Municipal Liability for Police Employment Reference that Hides History of Unconstitutional Conduct
Hinshaw Alert | 2 min read
Jul 10, 2018
In settling an employment dispute with a former employee, it is almost routine for the parties to agree that a response to future requests for an employment reference will be limited, often to providing only the dates of employment. This agreement not only advances the interest of settlement but may prevent defamation and other suits by the former employee. What if the separating employee is a police officer with a history of unconstitutional conduct in the performance of his or her duties, such as the use of excessive force?
In Sassak v. City of Park Ridge, 431 F.Supp. 2d 810 (N.D. Ill. 2006), a Park Ridge police officer pulled plaintiffs' car over. The driver was eventually charged with several offenses, including DUI. One of the passengers in the car was the driver's spouse, who was also an attorney. When the spouse/attorney asked if he could provide legal advice to his wife, he was arrested for resisting arrest. The majority of the charges were eventually dismissed by the State's Attorney's office.
In addition to suing the police officer and Park Ridge, plaintiffs also sued Lake Zurich, the officer's former employer. While employed by Lake Zurich, the officer had committed various crimes, including perjury and deceptive practices. Lake Zurich entered into an agreement with the officer that—in exchange for his resignation—it would provide a positive job reference to prospective employers, and it gave a reference to Park Ridge. Plaintiffs contended, among other things, that Lake Zurich adopted a policy to conceal the conduct and unconstitutional propensities of the officer. In denying Lake Zurich's motion to dismiss, the court held that plaintiffs adequately alleged that Lake Zurich's policy, custom, or practice of concealing its former employee's bad conduct caused plaintiffs' injuries.
Some states, such as California (Randi v. Muroc Jt. Unified School Dist., 929 P.2d 582 (Cal. 1997)), recognize a cause of action for negligent referral, where an employer may be liable for providing untrue information or omitting information about a dangerous or criminal propensity. At this point, Illinois has not recognized the cause of action. See Neptuno Treyhand-Und Verwaltungsgesellschaft MBH v. Arbor, 295 Ill.App.3d 567 (1st Dist. 1998).

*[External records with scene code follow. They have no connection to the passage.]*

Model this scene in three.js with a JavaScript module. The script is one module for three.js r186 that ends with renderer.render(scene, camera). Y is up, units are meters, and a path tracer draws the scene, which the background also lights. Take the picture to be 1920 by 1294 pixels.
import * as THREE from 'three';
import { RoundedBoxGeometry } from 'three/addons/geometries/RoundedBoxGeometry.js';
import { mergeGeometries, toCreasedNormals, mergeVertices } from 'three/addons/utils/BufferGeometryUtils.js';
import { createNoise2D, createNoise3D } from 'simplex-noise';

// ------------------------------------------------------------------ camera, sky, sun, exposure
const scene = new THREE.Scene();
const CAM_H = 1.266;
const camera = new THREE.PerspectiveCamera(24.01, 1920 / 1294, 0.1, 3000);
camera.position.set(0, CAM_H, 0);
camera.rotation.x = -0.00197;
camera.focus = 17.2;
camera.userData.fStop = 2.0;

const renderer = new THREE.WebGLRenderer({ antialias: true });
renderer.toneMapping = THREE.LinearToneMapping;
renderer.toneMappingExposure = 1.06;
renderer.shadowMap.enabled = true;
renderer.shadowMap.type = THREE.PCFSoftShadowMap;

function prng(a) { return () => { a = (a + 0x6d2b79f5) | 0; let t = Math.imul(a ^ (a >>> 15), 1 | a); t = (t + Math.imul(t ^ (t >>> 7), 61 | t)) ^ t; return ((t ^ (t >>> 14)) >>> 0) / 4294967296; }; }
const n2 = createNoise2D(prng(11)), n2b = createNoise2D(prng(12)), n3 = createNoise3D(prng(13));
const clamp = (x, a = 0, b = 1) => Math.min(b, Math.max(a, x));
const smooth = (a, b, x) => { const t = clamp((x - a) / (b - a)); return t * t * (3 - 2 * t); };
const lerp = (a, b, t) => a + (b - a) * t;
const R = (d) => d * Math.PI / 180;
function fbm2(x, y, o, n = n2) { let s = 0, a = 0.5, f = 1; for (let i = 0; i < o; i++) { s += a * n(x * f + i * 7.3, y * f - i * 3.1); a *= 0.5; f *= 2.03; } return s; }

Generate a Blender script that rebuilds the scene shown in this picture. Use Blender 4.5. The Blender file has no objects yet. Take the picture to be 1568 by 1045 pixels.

Although there may not be a state common law cause of action, an Illinois unit of local government may have §1983, Monell liability if, pursuant to a settlement agreement with a police officer-employee, knowingly fails to include information about a history of unconstitutional or dangerous conduct of the police officer. If the governmental employer has reason to believe that a former employee represents a foreseeable risk for a prospective employer, it should proceed with caution regarding agreements about inquiries from prospective employers for job references.